In guidance released last week, CESR, whose job is to ensure supervisory convergence for securities regulation across Europe, said that national regulators could refer to them decisions about the use of pre-trade data publication waivers by non-displayed trading venues.

Previously, national regulators were permitted to interpret MiFID’s rules on use of waivers themselves. Following a consultation exercise, which ended on 21 January, CESR announced it would take a greater role in dark pool supervision but reiterated that the final decision on waivers would lie with the national competent authorities.

Under MiFID, trading venues that wish to offer non-displayed trading are required to adhere to one of four waivers to bypass the publication of pre-trade data and thus retain their anonymity.

The reference price waiver, which stipulates that quotes must be determined by a “reliable and widely published source”, typically a primary market, has come under criticism given its inability to accurately reflect liquidity fragmentation post-MiFID. But the new guidance from CESR explicitly permits dark pools using the reference price waiver to execute orders at the mid-point, best bid or best offer of an EBBO.

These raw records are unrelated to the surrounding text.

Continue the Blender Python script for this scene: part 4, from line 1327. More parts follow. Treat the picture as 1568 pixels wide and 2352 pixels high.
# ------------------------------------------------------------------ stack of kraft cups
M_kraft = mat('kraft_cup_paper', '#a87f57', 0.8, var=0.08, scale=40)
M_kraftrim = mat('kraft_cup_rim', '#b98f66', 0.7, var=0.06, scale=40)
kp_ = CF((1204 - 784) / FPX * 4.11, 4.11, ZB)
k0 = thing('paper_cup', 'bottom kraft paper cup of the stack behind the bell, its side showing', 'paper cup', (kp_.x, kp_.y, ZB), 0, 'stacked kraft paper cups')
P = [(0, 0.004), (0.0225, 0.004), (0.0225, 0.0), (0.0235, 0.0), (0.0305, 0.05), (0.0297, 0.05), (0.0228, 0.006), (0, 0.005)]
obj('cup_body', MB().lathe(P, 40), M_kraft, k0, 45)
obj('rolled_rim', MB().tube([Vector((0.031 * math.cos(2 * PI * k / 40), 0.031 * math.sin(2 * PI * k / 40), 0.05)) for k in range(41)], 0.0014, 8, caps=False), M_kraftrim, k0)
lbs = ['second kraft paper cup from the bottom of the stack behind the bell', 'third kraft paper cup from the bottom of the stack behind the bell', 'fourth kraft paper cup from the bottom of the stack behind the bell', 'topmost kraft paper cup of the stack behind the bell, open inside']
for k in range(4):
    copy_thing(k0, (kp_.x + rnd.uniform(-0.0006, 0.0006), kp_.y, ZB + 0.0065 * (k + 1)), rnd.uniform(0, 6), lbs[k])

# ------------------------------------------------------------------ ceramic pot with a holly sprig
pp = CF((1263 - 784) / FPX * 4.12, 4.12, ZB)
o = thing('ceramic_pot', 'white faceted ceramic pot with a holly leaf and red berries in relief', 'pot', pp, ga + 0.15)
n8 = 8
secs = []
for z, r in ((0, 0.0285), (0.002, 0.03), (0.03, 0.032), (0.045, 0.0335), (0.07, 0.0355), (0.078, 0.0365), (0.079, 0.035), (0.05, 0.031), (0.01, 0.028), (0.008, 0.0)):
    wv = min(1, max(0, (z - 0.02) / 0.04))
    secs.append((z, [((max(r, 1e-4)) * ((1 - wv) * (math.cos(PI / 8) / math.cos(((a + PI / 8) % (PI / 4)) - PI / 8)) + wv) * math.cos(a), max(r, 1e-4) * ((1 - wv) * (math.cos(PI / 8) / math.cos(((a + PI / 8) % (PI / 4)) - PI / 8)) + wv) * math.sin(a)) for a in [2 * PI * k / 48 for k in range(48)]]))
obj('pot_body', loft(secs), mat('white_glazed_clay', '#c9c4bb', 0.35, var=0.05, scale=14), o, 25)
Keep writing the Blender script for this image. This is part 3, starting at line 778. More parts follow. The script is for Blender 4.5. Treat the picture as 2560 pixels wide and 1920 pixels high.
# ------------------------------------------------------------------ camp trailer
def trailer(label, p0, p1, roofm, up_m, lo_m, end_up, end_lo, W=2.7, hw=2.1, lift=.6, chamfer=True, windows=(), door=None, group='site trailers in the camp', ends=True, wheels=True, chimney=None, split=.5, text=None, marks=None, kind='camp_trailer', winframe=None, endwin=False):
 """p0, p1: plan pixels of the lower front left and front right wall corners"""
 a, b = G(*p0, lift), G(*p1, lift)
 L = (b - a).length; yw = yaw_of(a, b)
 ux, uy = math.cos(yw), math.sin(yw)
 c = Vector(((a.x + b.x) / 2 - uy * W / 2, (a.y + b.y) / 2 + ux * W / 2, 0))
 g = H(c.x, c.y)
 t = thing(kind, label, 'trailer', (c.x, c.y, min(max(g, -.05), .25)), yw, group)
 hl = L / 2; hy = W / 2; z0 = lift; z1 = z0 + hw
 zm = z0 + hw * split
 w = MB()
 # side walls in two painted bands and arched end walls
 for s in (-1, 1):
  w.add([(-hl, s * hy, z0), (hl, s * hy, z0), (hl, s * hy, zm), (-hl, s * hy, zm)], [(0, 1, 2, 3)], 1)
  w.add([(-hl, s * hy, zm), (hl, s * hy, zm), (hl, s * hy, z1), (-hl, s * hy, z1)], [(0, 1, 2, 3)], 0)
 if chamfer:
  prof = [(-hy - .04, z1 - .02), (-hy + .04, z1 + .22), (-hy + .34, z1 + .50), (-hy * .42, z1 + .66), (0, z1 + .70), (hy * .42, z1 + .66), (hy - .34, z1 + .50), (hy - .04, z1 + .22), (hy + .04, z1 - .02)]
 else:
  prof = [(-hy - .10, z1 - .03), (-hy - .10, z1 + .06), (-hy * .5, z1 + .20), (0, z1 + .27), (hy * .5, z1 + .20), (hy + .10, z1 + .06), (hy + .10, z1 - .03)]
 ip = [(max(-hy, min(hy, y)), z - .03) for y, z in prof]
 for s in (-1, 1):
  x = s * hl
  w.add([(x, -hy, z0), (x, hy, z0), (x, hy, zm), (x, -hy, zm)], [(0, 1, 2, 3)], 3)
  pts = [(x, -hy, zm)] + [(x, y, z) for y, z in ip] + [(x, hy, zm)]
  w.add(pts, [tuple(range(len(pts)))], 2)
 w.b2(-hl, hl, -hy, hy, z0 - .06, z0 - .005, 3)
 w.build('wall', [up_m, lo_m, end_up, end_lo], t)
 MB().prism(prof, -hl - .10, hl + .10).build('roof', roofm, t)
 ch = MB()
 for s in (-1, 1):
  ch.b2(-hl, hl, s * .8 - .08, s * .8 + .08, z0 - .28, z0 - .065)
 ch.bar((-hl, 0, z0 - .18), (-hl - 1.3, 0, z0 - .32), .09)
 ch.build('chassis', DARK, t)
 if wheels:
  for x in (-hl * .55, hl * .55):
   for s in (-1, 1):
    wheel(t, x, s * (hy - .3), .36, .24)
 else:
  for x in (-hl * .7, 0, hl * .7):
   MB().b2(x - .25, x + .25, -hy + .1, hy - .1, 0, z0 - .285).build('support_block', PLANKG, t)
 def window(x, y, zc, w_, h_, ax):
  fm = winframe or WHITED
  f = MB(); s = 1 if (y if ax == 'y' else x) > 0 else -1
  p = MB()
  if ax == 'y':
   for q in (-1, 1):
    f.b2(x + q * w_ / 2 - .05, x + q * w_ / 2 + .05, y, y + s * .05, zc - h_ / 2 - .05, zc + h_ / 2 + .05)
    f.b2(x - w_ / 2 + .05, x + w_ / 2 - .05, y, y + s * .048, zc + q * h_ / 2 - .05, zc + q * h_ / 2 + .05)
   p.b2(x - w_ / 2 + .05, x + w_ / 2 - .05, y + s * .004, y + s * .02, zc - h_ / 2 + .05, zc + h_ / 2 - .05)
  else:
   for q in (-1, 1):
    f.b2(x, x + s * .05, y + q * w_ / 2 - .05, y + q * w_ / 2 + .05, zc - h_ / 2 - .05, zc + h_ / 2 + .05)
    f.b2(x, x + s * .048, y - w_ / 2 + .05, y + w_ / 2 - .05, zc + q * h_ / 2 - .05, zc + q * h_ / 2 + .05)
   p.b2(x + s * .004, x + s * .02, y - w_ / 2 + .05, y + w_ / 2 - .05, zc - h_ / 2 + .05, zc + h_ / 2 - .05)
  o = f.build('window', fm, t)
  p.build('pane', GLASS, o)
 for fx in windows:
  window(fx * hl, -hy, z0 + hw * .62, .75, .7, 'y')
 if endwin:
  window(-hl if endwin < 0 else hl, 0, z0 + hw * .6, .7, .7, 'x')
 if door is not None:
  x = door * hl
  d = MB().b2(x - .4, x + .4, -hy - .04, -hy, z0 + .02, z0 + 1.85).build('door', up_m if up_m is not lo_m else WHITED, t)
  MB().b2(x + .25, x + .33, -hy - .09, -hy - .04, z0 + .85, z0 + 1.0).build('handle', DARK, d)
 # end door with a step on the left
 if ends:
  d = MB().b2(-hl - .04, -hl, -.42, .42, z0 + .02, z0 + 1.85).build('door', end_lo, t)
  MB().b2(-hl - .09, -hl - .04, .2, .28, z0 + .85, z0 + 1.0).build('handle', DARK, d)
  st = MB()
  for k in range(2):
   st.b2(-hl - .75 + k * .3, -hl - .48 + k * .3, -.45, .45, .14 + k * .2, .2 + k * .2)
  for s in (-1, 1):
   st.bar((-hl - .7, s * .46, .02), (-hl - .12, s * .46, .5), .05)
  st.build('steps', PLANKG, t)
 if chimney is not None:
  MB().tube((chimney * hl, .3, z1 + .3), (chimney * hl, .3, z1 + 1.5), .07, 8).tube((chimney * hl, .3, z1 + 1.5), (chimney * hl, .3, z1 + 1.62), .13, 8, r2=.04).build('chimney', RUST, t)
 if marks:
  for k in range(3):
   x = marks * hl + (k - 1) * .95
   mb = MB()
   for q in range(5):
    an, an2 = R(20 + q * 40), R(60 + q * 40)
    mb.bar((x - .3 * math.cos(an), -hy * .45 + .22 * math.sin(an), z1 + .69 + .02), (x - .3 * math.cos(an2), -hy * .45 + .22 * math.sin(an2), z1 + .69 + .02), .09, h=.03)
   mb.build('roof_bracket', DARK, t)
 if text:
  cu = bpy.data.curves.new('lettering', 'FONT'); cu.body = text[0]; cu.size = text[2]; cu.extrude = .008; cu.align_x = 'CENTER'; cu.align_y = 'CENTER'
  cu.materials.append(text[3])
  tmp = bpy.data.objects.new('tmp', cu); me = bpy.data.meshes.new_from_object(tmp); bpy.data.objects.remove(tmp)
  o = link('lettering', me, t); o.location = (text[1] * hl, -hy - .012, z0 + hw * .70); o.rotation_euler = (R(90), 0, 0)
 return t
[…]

A number of trading venues have expressed interest in using an EBBO benchmark including Chi-Delta, the dark pool launched by Chi-X Europe yesterday, and NEURO Dark, Nasdaq OMX Europe’s non-displayed venue.

Despite the regulator’s acknowledgement of the need for a consolidated Europe-wide point of reference, some dark pool operators say this is only the first step.

“I welcome CESR’s guidance and appreciate the efforts that are being made but there isn’t an EBBO that I feel confident enough about to say to clients ‘I use this EBBO because…’,” Chris Smith, CEO of dark pool NYFIX Euro Millennium told theTRADEnews.com. “There is not enough standardisation around the EBBO yet for me to switch Euro Millennium over to using an EBBO as a reference price. Obviously as one emerges or the industry begins to coalesce around one then we would of course use it.”

Following prolonged discussions with UK regulator the Financial Services Authority, Euro Millennium adapted its matching algorithm from 14 April to match orders at the mid-point of the reference market it uses. Previously, Euro Millennium offered matching at or within the best bid and offer of the primary exchange.

CESR’s guidance notes that the EBBO should be created from the primary and other “sufficiently liquid (e.g. in terms of market share for a particular share)” regulated markets and multilateral trading facilities. However, it does not make clear how the formation of an EBBO would account for the number of venues on which different stocks trade.

“Does that mean that should I create an EBBO for Vodafone, I should take feeds from the LSE, Chi-X, BATS and Turquoise, but when I am trading a small cap stock I should only use the LSE and Chi-X?” asks Smith.